Obama in Presidential Debate: “Social Security is Structurally Sound”

President Obama said that “Social Security is structurally sound” in the presidential debate last night.


(At 38 minutes, 39 seconds.)


He’s joking, right?

For the second straight year, Social Security paid out more in benefits than it took in through payroll taxes in 2011, according to a Congressional Budget Office report.

According to the report:

As more members of the baby-boom generation enter retirement, outlays will increase relative to the size of the economy, whereas tax revenues will remain at an almost constant share of the economy. As a result, the gap will grow larger in the 2020s and will exceed 20 percent of revenues by 2030.

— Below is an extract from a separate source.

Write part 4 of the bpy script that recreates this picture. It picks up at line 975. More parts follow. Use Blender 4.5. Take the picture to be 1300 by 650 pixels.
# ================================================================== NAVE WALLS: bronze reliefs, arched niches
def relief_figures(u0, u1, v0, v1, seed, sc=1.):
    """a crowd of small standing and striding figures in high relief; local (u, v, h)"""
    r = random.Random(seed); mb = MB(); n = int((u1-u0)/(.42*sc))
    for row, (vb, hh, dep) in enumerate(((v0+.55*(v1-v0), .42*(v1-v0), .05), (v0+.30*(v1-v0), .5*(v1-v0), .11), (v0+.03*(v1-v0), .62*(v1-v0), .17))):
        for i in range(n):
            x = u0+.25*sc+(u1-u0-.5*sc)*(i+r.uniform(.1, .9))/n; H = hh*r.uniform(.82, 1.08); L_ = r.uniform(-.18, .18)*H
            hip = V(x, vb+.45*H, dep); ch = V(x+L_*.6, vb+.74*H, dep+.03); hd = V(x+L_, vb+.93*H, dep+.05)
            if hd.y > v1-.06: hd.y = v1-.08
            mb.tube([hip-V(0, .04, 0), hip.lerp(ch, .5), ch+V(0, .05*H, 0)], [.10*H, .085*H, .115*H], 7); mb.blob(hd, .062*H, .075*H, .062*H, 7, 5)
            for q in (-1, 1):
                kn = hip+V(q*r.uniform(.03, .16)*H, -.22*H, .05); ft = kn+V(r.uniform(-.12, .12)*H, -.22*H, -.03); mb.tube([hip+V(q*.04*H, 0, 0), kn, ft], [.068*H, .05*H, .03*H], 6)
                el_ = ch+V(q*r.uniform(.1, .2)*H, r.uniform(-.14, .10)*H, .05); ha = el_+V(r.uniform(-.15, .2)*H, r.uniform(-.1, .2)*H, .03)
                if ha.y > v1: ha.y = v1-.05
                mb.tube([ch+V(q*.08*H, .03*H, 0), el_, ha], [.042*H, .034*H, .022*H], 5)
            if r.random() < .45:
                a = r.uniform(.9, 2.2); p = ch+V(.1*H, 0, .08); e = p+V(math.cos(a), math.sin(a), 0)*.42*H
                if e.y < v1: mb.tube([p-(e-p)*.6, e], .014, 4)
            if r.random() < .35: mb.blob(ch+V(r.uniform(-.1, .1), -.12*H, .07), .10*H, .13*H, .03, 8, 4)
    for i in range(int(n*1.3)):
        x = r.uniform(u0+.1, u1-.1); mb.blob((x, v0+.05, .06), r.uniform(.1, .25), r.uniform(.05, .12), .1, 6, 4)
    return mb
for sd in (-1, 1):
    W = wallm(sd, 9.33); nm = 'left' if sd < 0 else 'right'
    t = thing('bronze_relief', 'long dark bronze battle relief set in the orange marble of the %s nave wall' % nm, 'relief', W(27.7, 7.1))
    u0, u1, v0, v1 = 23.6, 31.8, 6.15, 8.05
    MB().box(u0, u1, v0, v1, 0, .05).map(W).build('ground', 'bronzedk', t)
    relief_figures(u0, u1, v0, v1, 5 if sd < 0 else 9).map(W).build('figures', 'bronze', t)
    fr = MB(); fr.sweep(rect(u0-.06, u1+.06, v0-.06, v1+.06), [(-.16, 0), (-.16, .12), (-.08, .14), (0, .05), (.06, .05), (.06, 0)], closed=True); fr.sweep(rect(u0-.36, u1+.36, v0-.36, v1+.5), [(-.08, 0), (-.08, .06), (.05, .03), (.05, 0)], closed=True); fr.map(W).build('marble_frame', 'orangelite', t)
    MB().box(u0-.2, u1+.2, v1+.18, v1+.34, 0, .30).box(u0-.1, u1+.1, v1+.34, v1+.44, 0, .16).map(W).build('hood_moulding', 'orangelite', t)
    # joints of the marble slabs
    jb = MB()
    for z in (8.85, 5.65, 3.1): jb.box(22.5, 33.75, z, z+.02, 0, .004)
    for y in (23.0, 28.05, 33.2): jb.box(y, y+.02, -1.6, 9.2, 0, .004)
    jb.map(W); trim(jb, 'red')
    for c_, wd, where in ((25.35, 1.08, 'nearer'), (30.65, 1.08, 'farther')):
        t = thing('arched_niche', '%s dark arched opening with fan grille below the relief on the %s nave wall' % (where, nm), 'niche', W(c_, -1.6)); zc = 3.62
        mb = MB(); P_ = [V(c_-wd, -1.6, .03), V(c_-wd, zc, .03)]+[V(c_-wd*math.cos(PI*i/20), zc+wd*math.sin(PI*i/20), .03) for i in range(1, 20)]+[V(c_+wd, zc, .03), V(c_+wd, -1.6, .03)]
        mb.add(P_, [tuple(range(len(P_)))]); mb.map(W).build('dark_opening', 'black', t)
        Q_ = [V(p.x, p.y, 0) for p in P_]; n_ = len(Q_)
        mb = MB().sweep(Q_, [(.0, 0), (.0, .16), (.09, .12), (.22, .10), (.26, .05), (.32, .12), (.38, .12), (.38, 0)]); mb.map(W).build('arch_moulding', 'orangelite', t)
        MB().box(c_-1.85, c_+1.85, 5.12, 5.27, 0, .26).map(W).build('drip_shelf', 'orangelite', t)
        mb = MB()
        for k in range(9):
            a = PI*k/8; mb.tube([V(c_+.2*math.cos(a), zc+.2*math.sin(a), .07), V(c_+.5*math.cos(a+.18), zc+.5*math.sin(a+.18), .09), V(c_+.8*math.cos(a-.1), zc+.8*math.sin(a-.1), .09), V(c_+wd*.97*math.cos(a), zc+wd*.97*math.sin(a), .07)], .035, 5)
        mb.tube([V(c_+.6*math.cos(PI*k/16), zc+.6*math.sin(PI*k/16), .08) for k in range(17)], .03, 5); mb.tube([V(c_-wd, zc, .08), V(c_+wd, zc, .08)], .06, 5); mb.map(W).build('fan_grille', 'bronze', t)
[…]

The number of retirees is growing far faster than the number of new workers. The ratio of workers to retirees has grown from 42 to 1 in 1940 to just 3.3 to 1 today. Social Security is facing more than $20 trillion in unfunded future liabilities. How is that structurally sound?!

Check out this graph from the National Center for Policy Analysis showing the declining number of workers per retiree:

It is absurd to say that Social Security is structurally sound. A USA Today Gallup poll shows that 60 percent of non-retirees believe that Social Security will not be able to pay them a benefit when they retire.

Young people are the most pessimistic about the future of Social Security. And rightfully so. Three-fourths of young adults between the ages of 18 to 34 don’t expect to see a Social Security check when they retire.

The numbers don’t lie: young people shouldn’t expect to see a Social Security check in their lifetimes unless there are major changes to the program. That’s unlikely to happen anytime soon since most politicians are still afraid to touch Social Security in its current form.

This is why young people should be allowed to opt out of Social Security, if they wish. It’s cruel to force young people to pay into a terribly mismanaged government program that they don’t expect to get any benefits from when they retire. No wonder that Obama is losing youth support.

Americans should be allowed to invest in their retirement as they see fit—not be forced into a mandatory Ponzi scheme against their will.